■ What the exercise asks ■
Only the lines starting at the one with "Keep writing the" and ending at the one with "tag(pf.build('porch_floor'), 'grey tiled" should be copied, exactly and with both ends kept.

Scene script records:
----------

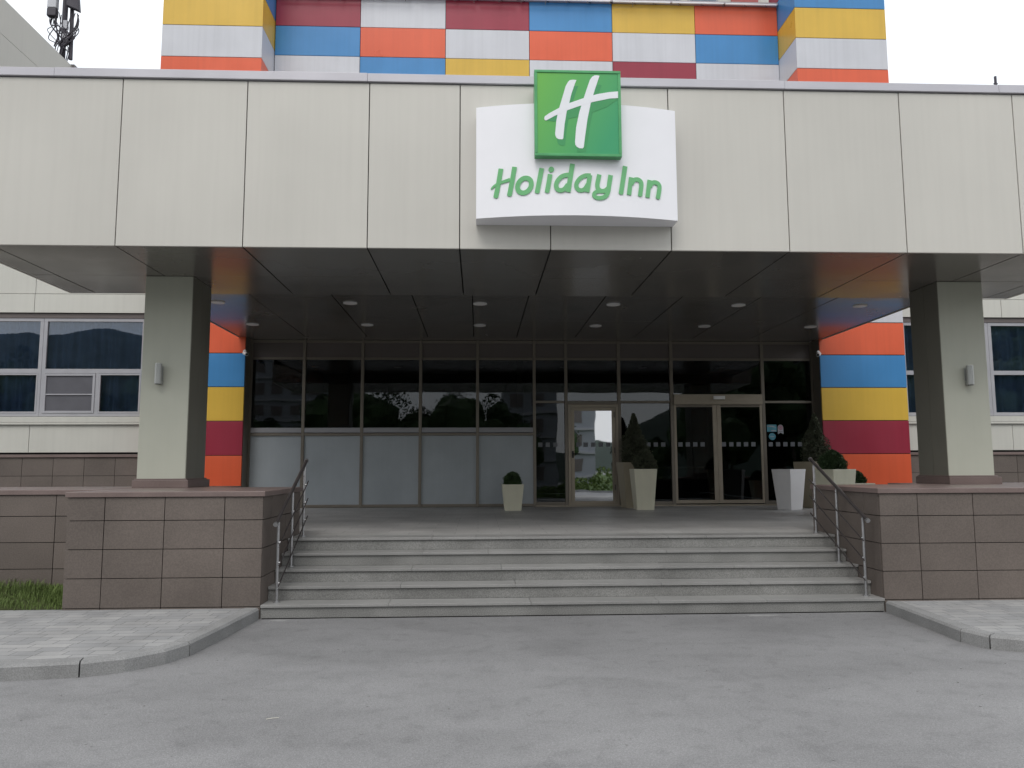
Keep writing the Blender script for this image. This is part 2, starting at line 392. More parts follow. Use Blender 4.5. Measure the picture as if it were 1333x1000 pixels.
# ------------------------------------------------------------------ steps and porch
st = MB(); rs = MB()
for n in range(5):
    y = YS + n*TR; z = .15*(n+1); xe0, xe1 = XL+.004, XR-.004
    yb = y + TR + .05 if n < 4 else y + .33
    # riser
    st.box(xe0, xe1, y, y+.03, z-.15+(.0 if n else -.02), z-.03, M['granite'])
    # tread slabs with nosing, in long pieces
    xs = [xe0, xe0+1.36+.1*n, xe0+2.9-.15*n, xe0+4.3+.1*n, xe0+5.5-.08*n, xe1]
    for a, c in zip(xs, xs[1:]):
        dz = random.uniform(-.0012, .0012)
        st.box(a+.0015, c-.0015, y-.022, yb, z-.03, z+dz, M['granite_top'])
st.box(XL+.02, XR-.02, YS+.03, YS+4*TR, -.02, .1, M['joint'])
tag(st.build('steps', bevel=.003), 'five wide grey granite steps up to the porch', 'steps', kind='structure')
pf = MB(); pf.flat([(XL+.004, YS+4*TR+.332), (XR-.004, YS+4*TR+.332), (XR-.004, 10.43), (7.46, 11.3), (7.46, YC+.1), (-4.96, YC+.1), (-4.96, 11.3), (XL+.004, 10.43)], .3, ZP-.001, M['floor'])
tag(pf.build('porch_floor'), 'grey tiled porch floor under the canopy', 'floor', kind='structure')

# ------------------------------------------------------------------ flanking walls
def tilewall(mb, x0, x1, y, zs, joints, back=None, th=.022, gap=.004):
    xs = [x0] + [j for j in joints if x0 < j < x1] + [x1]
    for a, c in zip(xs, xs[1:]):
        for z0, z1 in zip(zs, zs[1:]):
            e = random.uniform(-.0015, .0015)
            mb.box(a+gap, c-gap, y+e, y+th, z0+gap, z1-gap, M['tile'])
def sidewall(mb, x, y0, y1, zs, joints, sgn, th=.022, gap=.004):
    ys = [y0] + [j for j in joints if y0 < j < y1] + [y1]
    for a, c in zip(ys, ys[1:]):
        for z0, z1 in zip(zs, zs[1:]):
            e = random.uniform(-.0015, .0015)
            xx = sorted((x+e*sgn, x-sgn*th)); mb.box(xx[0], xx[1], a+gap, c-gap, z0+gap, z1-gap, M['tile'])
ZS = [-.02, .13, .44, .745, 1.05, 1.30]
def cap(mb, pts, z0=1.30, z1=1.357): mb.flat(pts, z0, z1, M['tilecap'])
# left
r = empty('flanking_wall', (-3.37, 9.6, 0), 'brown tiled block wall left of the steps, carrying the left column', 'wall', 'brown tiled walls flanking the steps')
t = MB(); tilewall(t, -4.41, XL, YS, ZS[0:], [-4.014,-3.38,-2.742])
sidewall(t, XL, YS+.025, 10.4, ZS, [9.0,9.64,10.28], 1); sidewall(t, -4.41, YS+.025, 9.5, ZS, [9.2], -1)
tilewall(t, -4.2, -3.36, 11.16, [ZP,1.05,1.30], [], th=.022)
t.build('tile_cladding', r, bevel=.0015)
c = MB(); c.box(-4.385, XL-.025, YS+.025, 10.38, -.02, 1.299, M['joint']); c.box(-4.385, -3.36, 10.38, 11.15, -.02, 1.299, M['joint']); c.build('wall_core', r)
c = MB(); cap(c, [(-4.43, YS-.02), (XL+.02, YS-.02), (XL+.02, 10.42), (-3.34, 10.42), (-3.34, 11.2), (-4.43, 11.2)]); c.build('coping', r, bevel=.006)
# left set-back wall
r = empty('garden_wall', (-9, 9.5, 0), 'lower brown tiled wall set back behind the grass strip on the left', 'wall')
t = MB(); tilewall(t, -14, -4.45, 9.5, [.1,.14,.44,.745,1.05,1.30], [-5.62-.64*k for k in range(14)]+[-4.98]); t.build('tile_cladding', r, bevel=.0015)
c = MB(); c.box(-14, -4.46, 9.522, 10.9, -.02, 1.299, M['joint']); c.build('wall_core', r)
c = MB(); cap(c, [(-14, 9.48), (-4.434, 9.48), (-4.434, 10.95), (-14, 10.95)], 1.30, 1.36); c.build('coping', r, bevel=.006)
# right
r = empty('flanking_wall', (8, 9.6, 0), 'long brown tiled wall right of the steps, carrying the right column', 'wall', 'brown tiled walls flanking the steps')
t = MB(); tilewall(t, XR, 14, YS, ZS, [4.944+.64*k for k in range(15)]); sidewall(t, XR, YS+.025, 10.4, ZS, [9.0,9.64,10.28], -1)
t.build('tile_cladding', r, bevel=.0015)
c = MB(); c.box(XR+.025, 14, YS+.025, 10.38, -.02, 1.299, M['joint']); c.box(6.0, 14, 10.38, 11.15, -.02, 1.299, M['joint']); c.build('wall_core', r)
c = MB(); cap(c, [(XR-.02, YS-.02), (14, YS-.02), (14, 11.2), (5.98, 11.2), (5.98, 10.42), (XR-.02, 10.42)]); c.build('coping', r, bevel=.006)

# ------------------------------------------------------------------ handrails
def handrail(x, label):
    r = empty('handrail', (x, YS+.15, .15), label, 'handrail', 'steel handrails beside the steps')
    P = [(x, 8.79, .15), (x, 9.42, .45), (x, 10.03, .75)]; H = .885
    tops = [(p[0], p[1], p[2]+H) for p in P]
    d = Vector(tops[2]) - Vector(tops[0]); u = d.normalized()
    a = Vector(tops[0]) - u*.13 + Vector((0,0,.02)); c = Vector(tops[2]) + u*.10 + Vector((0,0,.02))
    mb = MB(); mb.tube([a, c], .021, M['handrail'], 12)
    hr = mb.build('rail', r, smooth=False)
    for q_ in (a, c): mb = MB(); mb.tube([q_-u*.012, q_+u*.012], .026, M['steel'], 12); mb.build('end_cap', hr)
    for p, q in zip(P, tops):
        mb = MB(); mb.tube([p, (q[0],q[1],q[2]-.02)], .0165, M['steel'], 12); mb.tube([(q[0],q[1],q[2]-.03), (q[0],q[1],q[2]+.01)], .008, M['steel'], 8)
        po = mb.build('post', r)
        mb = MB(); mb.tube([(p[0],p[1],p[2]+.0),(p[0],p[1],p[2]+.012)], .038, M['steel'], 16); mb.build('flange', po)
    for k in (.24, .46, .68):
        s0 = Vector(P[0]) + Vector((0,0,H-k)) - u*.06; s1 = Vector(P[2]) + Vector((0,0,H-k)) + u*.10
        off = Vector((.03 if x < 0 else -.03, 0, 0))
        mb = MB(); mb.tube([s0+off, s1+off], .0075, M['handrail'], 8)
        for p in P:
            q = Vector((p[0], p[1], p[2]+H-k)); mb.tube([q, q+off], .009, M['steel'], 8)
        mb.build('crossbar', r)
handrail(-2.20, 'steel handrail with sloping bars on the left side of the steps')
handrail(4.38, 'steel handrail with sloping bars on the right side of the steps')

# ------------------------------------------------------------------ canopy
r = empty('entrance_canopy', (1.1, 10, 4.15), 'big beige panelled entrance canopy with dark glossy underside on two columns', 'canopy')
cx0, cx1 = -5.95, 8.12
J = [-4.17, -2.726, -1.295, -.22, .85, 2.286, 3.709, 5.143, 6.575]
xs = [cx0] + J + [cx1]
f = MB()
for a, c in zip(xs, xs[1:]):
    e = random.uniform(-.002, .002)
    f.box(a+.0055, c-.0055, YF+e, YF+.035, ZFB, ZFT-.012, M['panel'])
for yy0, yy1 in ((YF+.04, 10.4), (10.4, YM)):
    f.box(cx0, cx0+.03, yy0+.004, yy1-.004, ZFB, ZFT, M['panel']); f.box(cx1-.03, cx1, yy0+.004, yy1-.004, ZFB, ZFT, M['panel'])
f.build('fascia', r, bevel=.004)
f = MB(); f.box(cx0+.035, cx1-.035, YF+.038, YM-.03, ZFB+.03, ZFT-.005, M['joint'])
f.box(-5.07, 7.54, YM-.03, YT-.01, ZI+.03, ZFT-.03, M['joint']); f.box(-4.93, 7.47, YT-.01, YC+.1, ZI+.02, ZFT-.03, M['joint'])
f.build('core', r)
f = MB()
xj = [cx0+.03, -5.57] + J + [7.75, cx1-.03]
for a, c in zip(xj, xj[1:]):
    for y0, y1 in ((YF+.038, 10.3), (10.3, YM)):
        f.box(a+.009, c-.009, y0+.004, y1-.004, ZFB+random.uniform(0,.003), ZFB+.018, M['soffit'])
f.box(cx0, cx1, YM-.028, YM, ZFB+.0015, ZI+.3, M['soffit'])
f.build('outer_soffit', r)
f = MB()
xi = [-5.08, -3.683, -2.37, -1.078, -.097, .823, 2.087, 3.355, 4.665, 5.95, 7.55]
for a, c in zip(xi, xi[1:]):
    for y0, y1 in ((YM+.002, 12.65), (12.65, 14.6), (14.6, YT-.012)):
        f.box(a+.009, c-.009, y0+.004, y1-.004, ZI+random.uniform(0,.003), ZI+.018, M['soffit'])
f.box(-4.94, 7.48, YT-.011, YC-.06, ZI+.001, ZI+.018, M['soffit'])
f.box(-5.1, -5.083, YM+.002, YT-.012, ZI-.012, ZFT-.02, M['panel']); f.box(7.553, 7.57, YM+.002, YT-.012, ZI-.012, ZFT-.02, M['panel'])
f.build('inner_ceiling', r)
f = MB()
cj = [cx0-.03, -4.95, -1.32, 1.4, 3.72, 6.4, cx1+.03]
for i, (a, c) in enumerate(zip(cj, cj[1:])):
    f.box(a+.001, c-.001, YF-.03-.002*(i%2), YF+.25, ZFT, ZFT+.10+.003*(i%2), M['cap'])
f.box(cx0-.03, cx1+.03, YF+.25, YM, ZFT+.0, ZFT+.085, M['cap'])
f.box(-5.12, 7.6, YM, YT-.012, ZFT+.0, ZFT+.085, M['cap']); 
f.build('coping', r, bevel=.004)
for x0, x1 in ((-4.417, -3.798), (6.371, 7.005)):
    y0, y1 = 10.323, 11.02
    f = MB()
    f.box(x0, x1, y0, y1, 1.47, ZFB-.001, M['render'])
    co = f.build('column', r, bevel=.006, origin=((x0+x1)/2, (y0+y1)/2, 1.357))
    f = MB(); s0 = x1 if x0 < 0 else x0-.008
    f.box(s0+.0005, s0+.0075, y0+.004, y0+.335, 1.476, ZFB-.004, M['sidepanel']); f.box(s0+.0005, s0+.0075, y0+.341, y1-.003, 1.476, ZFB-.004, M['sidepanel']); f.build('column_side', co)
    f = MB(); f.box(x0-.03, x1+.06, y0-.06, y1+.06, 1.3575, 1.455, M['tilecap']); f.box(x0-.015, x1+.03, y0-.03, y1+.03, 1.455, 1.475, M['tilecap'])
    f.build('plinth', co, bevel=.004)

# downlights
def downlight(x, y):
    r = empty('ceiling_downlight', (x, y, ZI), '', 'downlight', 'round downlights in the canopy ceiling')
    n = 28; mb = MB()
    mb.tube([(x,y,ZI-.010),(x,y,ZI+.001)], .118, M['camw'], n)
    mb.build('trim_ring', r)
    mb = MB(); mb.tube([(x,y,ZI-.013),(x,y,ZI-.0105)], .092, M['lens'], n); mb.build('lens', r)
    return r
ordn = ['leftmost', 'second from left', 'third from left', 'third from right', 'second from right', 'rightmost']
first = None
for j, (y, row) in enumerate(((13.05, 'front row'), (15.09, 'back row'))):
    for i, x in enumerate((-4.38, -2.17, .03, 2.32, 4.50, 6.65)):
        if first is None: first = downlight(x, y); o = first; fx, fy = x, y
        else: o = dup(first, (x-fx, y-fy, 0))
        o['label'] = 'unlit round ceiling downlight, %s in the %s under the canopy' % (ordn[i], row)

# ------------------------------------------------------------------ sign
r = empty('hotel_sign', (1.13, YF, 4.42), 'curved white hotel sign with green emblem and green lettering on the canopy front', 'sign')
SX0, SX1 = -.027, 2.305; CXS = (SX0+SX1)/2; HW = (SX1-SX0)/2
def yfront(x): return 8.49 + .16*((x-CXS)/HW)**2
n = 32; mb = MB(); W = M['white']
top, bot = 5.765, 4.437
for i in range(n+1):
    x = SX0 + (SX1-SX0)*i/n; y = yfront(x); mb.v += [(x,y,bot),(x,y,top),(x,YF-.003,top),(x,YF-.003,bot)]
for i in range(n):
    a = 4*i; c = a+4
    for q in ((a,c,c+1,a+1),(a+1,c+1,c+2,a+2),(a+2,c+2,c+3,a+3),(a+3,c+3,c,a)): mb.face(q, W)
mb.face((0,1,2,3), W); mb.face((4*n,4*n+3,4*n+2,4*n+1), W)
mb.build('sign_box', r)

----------

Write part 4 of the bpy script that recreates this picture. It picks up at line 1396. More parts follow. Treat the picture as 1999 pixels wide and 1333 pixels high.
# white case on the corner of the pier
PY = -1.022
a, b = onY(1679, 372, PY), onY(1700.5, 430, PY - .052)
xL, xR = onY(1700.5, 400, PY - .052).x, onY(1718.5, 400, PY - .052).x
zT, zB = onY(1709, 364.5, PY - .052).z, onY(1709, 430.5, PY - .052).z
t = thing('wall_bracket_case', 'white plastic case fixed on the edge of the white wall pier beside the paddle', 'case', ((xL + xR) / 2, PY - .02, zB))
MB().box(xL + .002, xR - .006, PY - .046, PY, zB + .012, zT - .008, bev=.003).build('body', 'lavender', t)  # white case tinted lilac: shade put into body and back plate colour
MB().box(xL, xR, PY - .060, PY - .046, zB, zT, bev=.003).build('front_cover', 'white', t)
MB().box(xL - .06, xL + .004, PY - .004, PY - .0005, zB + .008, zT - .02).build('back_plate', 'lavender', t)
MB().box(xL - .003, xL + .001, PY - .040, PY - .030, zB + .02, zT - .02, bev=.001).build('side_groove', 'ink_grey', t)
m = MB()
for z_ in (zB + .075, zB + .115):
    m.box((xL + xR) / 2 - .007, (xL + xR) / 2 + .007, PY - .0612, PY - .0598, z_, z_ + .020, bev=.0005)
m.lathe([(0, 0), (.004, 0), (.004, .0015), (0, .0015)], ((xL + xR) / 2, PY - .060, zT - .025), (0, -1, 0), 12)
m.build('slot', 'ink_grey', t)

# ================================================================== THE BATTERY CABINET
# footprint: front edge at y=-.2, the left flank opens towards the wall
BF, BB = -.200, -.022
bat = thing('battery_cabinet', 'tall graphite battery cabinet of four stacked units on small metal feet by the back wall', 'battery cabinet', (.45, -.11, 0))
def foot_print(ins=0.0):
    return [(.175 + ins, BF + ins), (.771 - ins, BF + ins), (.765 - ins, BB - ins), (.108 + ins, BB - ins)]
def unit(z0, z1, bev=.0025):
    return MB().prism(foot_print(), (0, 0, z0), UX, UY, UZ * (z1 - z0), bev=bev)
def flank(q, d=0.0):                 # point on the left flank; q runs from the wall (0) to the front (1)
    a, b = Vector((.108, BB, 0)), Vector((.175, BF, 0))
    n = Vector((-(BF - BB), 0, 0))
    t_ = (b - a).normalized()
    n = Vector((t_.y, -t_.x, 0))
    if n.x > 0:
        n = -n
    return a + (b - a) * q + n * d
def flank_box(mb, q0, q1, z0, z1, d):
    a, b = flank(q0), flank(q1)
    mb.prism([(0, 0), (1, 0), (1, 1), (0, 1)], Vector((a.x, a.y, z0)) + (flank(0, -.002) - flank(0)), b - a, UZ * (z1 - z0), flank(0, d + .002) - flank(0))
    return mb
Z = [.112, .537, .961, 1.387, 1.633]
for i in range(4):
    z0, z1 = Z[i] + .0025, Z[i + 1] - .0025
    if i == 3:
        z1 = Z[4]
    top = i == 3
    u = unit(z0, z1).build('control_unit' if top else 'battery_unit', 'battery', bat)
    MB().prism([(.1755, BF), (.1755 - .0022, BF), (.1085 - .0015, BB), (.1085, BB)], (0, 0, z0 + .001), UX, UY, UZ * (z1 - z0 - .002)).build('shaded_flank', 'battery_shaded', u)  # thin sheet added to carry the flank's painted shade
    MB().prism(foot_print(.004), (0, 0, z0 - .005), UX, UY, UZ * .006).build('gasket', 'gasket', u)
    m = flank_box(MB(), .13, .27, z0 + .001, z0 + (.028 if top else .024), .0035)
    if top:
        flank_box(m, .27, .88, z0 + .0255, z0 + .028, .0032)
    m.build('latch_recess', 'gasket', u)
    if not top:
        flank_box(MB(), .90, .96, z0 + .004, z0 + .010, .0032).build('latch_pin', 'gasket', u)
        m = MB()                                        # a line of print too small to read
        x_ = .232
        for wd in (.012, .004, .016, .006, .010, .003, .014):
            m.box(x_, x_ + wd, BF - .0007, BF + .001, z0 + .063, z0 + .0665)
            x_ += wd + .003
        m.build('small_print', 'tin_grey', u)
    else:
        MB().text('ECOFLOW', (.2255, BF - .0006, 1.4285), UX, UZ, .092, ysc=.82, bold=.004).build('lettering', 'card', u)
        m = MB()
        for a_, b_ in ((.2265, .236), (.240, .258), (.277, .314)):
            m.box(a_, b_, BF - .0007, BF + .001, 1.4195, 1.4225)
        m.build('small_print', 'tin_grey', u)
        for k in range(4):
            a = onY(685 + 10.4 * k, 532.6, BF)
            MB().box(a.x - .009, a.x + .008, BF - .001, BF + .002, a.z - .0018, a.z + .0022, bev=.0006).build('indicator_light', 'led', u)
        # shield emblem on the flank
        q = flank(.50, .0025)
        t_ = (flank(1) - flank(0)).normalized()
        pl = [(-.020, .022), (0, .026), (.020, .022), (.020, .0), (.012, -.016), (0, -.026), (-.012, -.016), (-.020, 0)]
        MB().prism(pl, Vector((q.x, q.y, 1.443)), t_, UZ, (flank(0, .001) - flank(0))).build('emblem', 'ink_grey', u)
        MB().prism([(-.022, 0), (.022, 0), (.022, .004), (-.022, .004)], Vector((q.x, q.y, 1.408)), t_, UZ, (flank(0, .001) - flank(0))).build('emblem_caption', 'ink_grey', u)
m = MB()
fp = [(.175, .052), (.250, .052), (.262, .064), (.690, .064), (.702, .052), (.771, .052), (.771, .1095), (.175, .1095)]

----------

■ Task response ■
Keep writing the Blender script for this image. This is part 2, starting at line 392. More parts follow. Use Blender 4.5. Measure the picture as if it were 1333x1000 pixels.
# ------------------------------------------------------------------ steps and porch
st = MB(); rs = MB()
for n in range(5):
    y = YS + n*TR; z = .15*(n+1); xe0, xe1 = XL+.004, XR-.004
    yb = y + TR + .05 if n < 4 else y + .33
    # riser
    st.box(xe0, xe1, y, y+.03, z-.15+(.0 if n else -.02), z-.03, M['granite'])
    # tread slabs with nosing, in long pieces
    xs = [xe0, xe0+1.36+.1*n, xe0+2.9-.15*n, xe0+4.3+.1*n, xe0+5.5-.08*n, xe1]
    for a, c in zip(xs, xs[1:]):
        dz = random.uniform(-.0012, .0012)
        st.box(a+.0015, c-.0015, y-.022, yb, z-.03, z+dz, M['granite_top'])
st.box(XL+.02, XR-.02, YS+.03, YS+4*TR, -.02, .1, M['joint'])
tag(st.build('steps', bevel=.003), 'five wide grey granite steps up to the porch', 'steps', kind='structure')
pf = MB(); pf.flat([(XL+.004, YS+4*TR+.332), (XR-.004, YS+4*TR+.332), (XR-.004, 10.43), (7.46, 11.3), (7.46, YC+.1), (-4.96, YC+.1), (-4.96, 11.3), (XL+.004, 10.43)], .3, ZP-.001, M['floor'])
tag(pf.build('porch_floor'), 'grey tiled porch floor under the canopy', 'floor', kind='structure')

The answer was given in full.